Pero no nos engañemos. El discurso anti partidos es esencialmente autoritario. Su abuelo paterno es José Enrique Rodó y su padre legítimo es Rafael Leónidas Trujillo. De Rodó y su arielismo hereda el tufillo elitista y el desprecio a unas masas que solo escaparían a la barbarie si cuentan con “una alta dirección moral” que no puede dar un partido sino una minoría que se constituya en “aristocracia del espíritu”. De Trujillo le viene ese inmenso deseo de, para usar las palabras de Ramón Marrero Aristy, al referirse a la asamblea que fundó el Partido Dominicano, surgido del “patriótico propósito” de fusionar todos los partidos bajo la jefatura del Jefe, propiciar “la nueva filosofía política que había sustituido los viejos módulos del caudillismo”.
No por azar los intelectuales arielistas “encontraron en la dictadura de Trujillo la realización del Estado arielista: la calidad contra la tiranía del número” (Céspedes). Y es que “en el arielismo, la justificación del totalitarismo es una posibilidad” cuando no es posible esa anhelada “democracia” aristocrática. Pero este autoritarismo no es exclusivo de los arielistas pues, en nuestros tiempos, Chávez, al igual que Mussolini, Hitler, Franco y Trujillo, entendió que los partidos políticos eran, por esencia y naturaleza malos, porque son corruptos, porque dividen la voluntad popular. De ahí la insistencia en llamar “movimiento” a los instrumentos usados por los anti partidos para llegar al poder, lo que conecta con la falange española y otros movimientos populistas y fascistas. Ellos adoran la “voluntad popular”, es decir, aquella que no es la mera suma de lo que los individuos desean sino que, en realidad, es aquello que las personas deben querer según el criterio del liderazgo del movimiento.

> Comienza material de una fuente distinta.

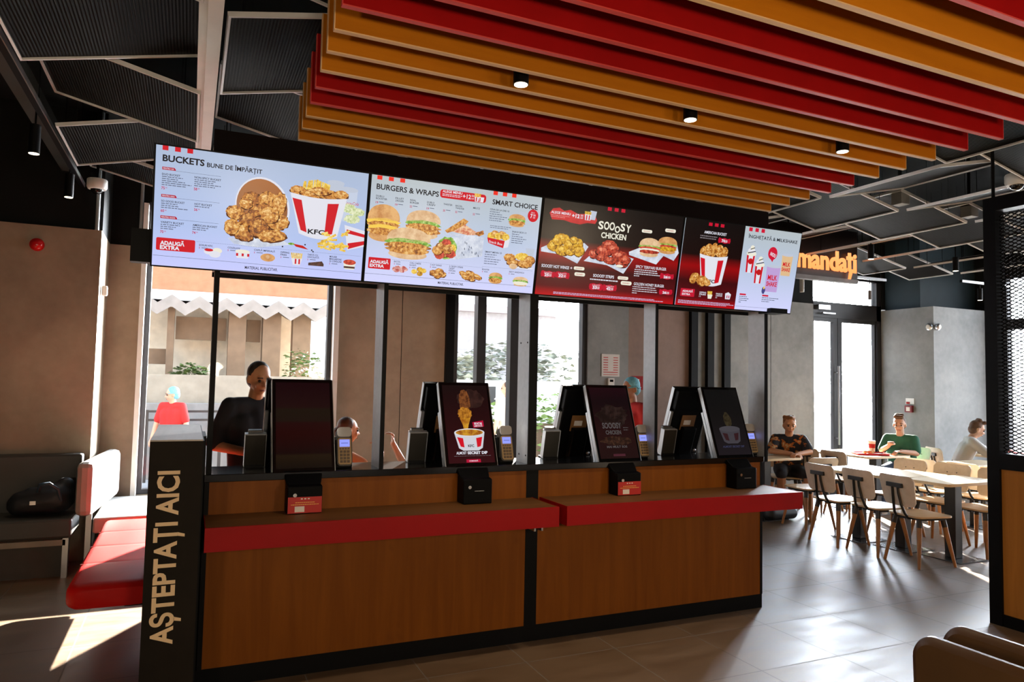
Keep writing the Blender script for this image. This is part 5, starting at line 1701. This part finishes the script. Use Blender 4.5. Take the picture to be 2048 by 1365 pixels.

Como demuestra el caso venezolano, no hay democracia efectiva sin partidos fuertes. Por eso los partidos, mas que un mal necesario, son pieza fundamental del sistema democrático representativo. Dios nos libre de ese utópico “régimen” que sustituiría nuestra democracia “gris, fría y aburrida” y que sería dirigida por estos modernos narcisos, enemigos de los acuerdos pragmáticos, parciales y razonables, con su insoportablemente leve discurso moralista de los buenos contra los malos y su adanismo arrásalo todo. Si llegan al poder, tras desmontar los partidos y encaramar a su líder mesiánico, como los arielistas lo hicieron con Trujillo, ellos, clase media al fin, se irían a Miami o Madrid a seguir pontificando, dejándonos el muerto al resto. Lamentablemente, cuando nos hagan falta los partidos, será ya tarde.